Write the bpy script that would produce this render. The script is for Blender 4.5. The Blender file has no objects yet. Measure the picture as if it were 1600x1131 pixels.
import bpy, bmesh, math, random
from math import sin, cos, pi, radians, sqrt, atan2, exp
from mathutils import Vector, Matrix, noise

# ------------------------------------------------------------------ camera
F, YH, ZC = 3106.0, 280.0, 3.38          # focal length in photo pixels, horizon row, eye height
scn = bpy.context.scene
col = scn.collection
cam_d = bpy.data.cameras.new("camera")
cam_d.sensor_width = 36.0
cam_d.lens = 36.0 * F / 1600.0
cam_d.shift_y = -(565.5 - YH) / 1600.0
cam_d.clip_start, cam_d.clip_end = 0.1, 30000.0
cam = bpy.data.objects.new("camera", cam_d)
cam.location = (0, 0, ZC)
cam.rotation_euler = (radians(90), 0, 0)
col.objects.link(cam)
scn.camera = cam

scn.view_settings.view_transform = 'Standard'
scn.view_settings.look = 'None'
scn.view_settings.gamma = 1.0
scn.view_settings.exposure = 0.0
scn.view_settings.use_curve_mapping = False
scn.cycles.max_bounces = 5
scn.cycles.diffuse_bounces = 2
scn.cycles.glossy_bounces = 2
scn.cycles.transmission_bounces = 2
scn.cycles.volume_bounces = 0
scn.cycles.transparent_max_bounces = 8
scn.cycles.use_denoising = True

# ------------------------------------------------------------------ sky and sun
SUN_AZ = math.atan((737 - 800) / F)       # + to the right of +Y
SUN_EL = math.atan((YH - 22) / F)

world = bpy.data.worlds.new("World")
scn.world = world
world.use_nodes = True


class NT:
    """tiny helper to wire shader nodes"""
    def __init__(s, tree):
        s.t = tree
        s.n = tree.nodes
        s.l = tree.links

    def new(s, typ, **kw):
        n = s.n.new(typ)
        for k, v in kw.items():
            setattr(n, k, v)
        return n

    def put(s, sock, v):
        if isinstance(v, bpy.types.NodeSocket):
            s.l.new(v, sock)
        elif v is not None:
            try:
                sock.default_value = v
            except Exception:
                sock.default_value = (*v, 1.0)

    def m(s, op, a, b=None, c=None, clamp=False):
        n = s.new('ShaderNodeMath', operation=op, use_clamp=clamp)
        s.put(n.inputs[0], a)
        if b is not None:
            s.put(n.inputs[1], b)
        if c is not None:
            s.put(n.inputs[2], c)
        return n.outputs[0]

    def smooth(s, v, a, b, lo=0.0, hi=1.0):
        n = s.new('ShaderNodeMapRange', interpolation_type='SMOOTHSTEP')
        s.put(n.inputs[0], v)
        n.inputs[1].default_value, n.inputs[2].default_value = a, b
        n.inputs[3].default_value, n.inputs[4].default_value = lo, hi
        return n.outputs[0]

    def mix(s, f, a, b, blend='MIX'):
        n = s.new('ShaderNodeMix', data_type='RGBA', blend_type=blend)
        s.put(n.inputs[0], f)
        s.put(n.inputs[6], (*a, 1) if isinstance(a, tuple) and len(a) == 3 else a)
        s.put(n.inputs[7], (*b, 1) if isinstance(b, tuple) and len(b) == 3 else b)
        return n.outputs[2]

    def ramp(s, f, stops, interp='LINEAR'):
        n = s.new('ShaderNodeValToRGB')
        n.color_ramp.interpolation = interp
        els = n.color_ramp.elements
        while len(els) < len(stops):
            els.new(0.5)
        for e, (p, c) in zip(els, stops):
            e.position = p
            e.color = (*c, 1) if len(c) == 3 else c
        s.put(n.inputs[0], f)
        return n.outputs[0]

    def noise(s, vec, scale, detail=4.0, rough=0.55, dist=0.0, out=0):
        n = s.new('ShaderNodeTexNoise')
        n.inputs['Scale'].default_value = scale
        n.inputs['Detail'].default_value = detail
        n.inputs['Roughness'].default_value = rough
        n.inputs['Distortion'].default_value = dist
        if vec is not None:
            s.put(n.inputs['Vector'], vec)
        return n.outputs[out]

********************

- **Given exercise**
Transcribe the material above word for word.

- **Task result**
Write the bpy script that would produce this render. The script is for Blender 4.5. The Blender file has no objects yet. Measure the picture as if it were 1600x1131 pixels.
import bpy, bmesh, math, random
from math import sin, cos, pi, radians, sqrt, atan2, exp
from mathutils import Vector, Matrix, noise

# ------------------------------------------------------------------ camera
F, YH, ZC = 3106.0, 280.0, 3.38          # focal length in photo pixels, horizon row, eye height
scn = bpy.context.scene
col = scn.collection
cam_d = bpy.data.cameras.new("camera")
cam_d.sensor_width = 36.0
cam_d.lens = 36.0 * F / 1600.0
cam_d.shift_y = -(565.5 - YH) / 1600.0
cam_d.clip_start, cam_d.clip_end = 0.1, 30000.0
cam = bpy.data.objects.new("camera", cam_d)
cam.location = (0, 0, ZC)
cam.rotation_euler = (radians(90), 0, 0)
col.objects.link(cam)
scn.camera = cam

scn.view_settings.view_transform = 'Standard'
scn.view_settings.look = 'None'
scn.view_settings.gamma = 1.0
scn.view_settings.exposure = 0.0
scn.view_settings.use_curve_mapping = False
scn.cycles.max_bounces = 5
scn.cycles.diffuse_bounces = 2
scn.cycles.glossy_bounces = 2
scn.cycles.transmission_bounces = 2
scn.cycles.volume_bounces = 0
scn.cycles.transparent_max_bounces = 8
scn.cycles.use_denoising = True

# ------------------------------------------------------------------ sky and sun
SUN_AZ = math.atan((737 - 800) / F)       # + to the right of +Y
SUN_EL = math.atan((YH - 22) / F)

world = bpy.data.worlds.new("World")
scn.world = world
world.use_nodes = True


class NT:
    """tiny helper to wire shader nodes"""
    def __init__(s, tree):
        s.t = tree
        s.n = tree.nodes
        s.l = tree.links

    def new(s, typ, **kw):
        n = s.n.new(typ)
        for k, v in kw.items():
            setattr(n, k, v)
        return n

    def put(s, sock, v):
        if isinstance(v, bpy.types.NodeSocket):
            s.l.new(v, sock)
        elif v is not None:
            try:
                sock.default_value = v
            except Exception:
                sock.default_value = (*v, 1.0)

    def m(s, op, a, b=None, c=None, clamp=False):
        n = s.new('ShaderNodeMath', operation=op, use_clamp=clamp)
        s.put(n.inputs[0], a)
        if b is not None:
            s.put(n.inputs[1], b)
        if c is not None:
            s.put(n.inputs[2], c)
        return n.outputs[0]

    def smooth(s, v, a, b, lo=0.0, hi=1.0):
        n = s.new('ShaderNodeMapRange', interpolation_type='SMOOTHSTEP')
        s.put(n.inputs[0], v)
        n.inputs[1].default_value, n.inputs[2].default_value = a, b
        n.inputs[3].default_value, n.inputs[4].default_value = lo, hi
        return n.outputs[0]

    def mix(s, f, a, b, blend='MIX'):
        n = s.new('ShaderNodeMix', data_type='RGBA', blend_type=blend)
        s.put(n.inputs[0], f)
        s.put(n.inputs[6], (*a, 1) if isinstance(a, tuple) and len(a) == 3 else a)
        s.put(n.inputs[7], (*b, 1) if isinstance(b, tuple) and len(b) == 3 else b)
        return n.outputs[2]

    def ramp(s, f, stops, interp='LINEAR'):
        n = s.new('ShaderNodeValToRGB')
        n.color_ramp.interpolation = interp
        els = n.color_ramp.elements
        while len(els) < len(stops):
            els.new(0.5)
        for e, (p, c) in zip(els, stops):
            e.position = p
            e.color = (*c, 1) if len(c) == 3 else c
        s.put(n.inputs[0], f)
        return n.outputs[0]

    def noise(s, vec, scale, detail=4.0, rough=0.55, dist=0.0, out=0):
        n = s.new('ShaderNodeTexNoise')
        n.inputs['Scale'].default_value = scale
        n.inputs['Detail'].default_value = detail
        n.inputs['Roughness'].default_value = rough
        n.inputs['Distortion'].default_value = dist
        if vec is not None:
            s.put(n.inputs['Vector'], vec)
        return n.outputs[out]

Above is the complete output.